An issue arose as to whether, despite its status, the Upper Tribunal was subject to the jurisdiction of the High Court by way of judicial review and, if so, on what grounds. The Divisional Court (see R (on the application of C) v Upper Tribunal [2009] EWHC 3052 (Admin); [2010] 2 WLR 1012) concluded that it was amenable to judicial review, but only on grounds of outright excess of jurisdiction or a denial of procedural justice: Anisminic Ltd v Foreign Compensation Commission [1969] 2 AC 147 applied. Neither ground described what had happened to the appellant before the Upper Tribunal (in a case involving social security). Thus, the court allowed him to apply for judicial review but dismissed his application.

The appellant appealed, contending, inter alia, that social security was a special class of case that had historically, and beneficially, been subject to review by a higher appellate authority and should continue to be so. The Secretary of State and the Child Maintenance and Enforcement Commission appeared as interested parties. The Public Law Project intervened in the proceedings by way of written submissions.

Held: The appeal was dismissed.

The scope of judicial review available in respect of any amenable decision-making body was necessarily a matter of law. What was true of the rules of standing was equally true of the substantive principles of judicial review. The tribunal system was designed to be so far as possible a self-sufficient structure, dealing internally with errors of law made at first instance and resorting to higher appellate authority only where a legal issue of difficulty or of principle required it: R v Inland Revenue Commissioners, ex parte National Federation of Self Employed & Small Businesses Ltd [1982] AC 617 considered.

There was a true jurisprudential difference between an error of law made in the course of an adjudication that a tribunal was authorised to conduct and the conducting of an adjudication without lawful authority. Both were justiciable before the Upper Tribunal if committed by the First-tier Tribunal, but if committed by the Upper Tribunal, they would go uncorrected unless judicial review lay.
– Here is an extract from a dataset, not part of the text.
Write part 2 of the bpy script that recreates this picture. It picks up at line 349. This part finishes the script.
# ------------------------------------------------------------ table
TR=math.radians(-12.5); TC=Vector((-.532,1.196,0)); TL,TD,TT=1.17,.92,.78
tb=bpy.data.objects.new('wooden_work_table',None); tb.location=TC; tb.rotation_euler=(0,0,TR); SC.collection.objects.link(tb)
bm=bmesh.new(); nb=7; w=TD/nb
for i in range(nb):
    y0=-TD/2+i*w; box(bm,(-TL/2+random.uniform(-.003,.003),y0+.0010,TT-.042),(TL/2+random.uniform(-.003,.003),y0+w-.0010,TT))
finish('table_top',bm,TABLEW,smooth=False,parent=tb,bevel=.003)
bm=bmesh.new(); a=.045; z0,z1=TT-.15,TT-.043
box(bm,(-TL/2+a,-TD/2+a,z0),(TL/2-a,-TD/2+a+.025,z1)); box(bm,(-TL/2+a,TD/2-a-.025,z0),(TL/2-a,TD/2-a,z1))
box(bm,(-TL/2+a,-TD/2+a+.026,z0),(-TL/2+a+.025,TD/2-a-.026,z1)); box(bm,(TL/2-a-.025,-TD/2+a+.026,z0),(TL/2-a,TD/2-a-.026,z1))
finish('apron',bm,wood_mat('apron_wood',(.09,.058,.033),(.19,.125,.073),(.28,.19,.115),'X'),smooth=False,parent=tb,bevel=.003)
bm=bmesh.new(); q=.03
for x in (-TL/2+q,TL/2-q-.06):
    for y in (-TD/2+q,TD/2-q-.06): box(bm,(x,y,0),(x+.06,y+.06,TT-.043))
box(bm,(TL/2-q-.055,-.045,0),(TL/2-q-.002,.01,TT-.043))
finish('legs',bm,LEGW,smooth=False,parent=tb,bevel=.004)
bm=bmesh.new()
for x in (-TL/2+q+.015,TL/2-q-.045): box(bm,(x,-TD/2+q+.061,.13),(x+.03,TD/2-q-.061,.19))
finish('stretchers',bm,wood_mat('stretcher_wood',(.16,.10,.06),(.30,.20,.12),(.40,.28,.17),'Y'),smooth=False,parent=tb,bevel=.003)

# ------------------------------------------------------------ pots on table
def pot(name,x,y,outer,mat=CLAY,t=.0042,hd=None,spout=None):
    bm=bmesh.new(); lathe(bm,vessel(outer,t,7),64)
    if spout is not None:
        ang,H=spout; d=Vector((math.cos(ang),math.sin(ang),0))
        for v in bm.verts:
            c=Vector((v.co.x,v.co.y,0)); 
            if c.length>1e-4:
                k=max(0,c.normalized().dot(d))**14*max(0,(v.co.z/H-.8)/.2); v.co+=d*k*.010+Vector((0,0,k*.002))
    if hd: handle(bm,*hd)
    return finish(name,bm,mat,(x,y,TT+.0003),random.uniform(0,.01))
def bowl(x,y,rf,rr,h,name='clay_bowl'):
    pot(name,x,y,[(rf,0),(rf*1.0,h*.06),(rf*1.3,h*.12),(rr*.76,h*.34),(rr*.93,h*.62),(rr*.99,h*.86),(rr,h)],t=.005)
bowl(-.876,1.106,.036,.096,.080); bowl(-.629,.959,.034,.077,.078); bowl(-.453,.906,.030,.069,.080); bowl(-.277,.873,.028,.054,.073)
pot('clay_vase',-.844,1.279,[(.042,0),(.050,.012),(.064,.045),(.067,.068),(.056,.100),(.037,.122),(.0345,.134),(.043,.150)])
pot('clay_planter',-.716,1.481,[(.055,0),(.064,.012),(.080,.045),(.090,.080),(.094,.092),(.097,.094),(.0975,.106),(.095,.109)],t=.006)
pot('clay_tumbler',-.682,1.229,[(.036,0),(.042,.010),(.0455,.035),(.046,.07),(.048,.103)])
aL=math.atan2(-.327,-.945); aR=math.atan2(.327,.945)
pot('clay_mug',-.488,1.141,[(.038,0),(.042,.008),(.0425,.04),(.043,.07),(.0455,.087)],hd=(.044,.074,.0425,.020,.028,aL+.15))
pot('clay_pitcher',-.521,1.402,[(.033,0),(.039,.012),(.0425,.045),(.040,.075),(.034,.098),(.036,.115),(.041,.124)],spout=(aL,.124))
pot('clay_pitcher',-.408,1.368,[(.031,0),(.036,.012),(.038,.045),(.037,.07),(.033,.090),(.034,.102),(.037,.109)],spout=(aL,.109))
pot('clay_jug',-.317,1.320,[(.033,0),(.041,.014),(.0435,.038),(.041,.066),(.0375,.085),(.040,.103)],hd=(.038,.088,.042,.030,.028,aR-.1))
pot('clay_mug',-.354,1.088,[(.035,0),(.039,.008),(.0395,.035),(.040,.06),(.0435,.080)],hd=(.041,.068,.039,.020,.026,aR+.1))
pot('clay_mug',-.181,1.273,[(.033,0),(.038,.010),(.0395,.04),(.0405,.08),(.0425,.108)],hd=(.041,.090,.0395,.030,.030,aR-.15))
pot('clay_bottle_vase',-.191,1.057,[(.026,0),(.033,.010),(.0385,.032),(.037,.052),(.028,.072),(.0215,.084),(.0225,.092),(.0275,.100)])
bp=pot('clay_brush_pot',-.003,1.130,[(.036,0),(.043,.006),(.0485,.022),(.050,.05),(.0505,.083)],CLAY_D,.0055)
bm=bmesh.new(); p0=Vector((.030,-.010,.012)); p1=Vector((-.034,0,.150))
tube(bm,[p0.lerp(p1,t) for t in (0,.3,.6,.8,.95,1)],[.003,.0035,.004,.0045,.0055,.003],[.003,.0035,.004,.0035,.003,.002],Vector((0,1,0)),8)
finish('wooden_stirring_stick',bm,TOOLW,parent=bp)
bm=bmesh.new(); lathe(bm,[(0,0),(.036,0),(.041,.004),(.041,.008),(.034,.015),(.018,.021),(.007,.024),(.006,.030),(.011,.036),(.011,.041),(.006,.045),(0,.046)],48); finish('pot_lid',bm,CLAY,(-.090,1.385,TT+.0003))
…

The same was true of errors of law within jurisdiction; but those came within the principle that a legal system, although it could guarantee to be fair, could not guarantee to be infallible. Outright excess of jurisdiction by the Upper Tribunal and a denial by it of fundamental justice, should they ever occur, were in a different class since they represented the doing by the Upper Tribunal of something that parliament could not have authorised it to do.

Thus, if for some reason the Upper Tribunal made an order giving a money judgment that it had no power to give with the possibility of enforcement, it would be inimical to the rule of law if the High Court could not step in should the appellate system for some reason not do so. Similarly, if a member of the Upper Tribunal were to sit when ineligible or disqualified by a pecuniary interest, or if the Upper Tribunal conducted a hearing so unfairly as to render its decision a nullity, the High Court ought to be able to quash the determination. That list was not exhaustive, but it was illustrative of the kind of error, rare as it would be, that would take the Upper Tribunal outside the range of its decision-making authority. Such a division was one of legal principle which could properly form the basis of judicial policy. It applied only to the Upper Tribunal, since it was the role of the Upper Tribunal to correct errors of every kind, including outright excesses of jurisdiction and fundamental denials of justice, in the First Tier Tribunal : R (on the application of Sivasubramaniam) v Wandsworth County Court [2002] EWCA Civ 1738; [2003] 1 WLR 475 applied.

The new tribunal structure, although not analogous to the High Court, was something greater than the sum of its parts. It represented a newly coherent and comprehensive edifice designed, among other things, to complete the long process of divorcing administrative justice from departmental policy, to ensure the application across the board of proper standards of adjudication and to provide for the correction of legal error within, rather than outside, the system, with recourse on second-appeal criteria to the higher appellate courts.

Richard Drabble QC and Charles Banner (instructed by David Burrows Solicitors & Advocates, of Bristol) appeared for the appellant; James Eadie QC and Samuel Grodzinski (instructed by the Treasury Solicitor) appeared for the first and second interested parties; Michael Fordham QC and Timothy Buley (instructed by the Public Law Project) appeared for the intervener by written submissions.